Repeat exactly, please, the lines that begin at the start of the listing and end at the line holding "COL = SC.collection".

MATERIAL =
* * *

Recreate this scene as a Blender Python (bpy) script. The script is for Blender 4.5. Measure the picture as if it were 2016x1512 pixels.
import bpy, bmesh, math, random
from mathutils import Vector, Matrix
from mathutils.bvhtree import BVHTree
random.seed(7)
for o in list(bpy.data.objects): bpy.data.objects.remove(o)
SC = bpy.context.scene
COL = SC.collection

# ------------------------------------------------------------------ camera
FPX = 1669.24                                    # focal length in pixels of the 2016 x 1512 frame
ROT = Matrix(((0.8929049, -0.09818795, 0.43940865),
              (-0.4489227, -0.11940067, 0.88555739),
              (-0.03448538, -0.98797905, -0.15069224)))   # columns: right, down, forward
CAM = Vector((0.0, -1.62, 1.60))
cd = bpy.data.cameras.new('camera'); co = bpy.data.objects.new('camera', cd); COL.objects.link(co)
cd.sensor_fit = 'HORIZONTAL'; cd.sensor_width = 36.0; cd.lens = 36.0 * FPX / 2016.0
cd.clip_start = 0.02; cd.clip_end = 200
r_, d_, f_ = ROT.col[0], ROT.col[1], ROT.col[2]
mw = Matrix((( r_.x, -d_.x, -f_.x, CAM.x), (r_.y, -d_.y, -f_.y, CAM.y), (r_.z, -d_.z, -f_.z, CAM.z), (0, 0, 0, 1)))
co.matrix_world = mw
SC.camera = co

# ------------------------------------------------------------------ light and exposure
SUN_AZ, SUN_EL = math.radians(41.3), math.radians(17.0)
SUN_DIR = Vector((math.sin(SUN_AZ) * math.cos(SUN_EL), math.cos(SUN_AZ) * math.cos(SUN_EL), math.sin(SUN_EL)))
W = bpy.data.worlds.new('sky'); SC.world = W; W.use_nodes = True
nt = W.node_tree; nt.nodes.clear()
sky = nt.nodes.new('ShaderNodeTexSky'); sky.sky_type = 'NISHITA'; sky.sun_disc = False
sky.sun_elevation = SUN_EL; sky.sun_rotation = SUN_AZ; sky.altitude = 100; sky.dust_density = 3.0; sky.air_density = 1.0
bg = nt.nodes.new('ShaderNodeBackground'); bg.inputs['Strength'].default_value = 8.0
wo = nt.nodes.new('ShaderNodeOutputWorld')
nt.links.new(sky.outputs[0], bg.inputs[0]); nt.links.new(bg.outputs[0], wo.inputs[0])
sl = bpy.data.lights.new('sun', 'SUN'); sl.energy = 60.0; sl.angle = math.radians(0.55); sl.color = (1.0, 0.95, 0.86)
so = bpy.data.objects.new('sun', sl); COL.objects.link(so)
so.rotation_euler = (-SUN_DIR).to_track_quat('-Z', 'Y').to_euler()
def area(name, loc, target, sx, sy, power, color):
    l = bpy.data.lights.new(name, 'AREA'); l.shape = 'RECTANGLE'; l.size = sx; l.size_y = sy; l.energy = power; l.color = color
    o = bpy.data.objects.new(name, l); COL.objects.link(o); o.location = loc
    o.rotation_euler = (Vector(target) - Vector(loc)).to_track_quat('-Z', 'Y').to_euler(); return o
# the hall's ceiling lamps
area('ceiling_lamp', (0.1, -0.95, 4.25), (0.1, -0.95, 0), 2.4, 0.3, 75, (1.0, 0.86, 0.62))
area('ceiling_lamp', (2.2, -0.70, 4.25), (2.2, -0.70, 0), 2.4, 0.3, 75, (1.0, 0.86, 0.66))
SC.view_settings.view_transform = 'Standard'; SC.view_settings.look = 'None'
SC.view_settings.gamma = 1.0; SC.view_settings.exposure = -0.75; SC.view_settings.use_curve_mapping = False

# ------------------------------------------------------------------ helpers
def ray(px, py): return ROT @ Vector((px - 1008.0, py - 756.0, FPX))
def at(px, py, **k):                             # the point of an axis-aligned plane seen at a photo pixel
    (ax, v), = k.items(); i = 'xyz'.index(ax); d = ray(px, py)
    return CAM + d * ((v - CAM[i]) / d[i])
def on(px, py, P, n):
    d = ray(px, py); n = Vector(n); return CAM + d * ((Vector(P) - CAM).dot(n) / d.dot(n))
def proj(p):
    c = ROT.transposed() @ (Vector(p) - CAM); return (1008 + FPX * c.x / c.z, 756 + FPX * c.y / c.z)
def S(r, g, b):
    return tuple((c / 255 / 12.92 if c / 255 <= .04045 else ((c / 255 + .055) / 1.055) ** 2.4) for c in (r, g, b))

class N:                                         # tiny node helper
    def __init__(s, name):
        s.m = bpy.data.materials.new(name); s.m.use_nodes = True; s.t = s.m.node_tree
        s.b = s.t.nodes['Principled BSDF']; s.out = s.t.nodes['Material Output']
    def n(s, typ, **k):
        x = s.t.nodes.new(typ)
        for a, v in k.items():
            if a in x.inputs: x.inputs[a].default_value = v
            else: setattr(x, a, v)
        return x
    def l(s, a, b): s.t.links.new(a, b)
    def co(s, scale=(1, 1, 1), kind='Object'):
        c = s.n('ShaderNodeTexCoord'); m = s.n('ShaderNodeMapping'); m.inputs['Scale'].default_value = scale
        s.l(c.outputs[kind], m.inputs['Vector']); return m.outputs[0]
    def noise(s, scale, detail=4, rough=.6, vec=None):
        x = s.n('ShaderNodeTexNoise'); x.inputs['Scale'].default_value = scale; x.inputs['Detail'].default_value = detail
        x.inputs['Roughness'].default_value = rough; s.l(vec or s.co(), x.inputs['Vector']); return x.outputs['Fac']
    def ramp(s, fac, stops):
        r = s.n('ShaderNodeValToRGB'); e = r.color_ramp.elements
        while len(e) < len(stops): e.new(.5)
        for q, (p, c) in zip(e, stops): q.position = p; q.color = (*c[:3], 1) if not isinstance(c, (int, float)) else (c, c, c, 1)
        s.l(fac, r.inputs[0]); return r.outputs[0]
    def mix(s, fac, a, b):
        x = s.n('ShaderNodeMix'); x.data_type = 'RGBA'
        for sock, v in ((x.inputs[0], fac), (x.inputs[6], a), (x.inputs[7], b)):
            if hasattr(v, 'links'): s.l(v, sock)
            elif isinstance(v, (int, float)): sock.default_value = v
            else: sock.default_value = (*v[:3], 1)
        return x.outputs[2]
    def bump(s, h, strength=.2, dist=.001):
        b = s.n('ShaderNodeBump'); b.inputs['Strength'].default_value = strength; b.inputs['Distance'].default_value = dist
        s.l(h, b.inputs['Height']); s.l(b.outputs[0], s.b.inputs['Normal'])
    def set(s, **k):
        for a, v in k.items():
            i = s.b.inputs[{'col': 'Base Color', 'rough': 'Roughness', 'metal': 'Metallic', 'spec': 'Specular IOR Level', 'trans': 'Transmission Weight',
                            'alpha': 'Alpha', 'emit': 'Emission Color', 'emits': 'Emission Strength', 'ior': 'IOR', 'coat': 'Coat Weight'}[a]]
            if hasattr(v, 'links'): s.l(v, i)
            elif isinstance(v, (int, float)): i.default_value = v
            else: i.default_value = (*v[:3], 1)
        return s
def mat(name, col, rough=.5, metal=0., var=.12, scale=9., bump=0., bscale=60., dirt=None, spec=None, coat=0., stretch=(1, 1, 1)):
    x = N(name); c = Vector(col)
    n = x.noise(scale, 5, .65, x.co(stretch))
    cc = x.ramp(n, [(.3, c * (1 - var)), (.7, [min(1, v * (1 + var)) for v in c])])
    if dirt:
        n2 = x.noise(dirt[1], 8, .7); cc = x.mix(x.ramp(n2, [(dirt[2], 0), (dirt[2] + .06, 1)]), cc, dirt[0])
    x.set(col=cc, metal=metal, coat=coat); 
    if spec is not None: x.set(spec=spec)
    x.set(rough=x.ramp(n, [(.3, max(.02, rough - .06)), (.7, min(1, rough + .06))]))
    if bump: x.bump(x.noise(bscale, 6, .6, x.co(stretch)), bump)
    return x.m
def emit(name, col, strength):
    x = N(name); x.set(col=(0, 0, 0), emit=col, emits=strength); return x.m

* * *

WRITTEN SOLUTION =
Recreate this scene as a Blender Python (bpy) script. The script is for Blender 4.5. Measure the picture as if it were 2016x1512 pixels.
import bpy, bmesh, math, random
from mathutils import Vector, Matrix
from mathutils.bvhtree import BVHTree
random.seed(7)
for o in list(bpy.data.objects): bpy.data.objects.remove(o)
SC = bpy.context.scene
COL = SC.collection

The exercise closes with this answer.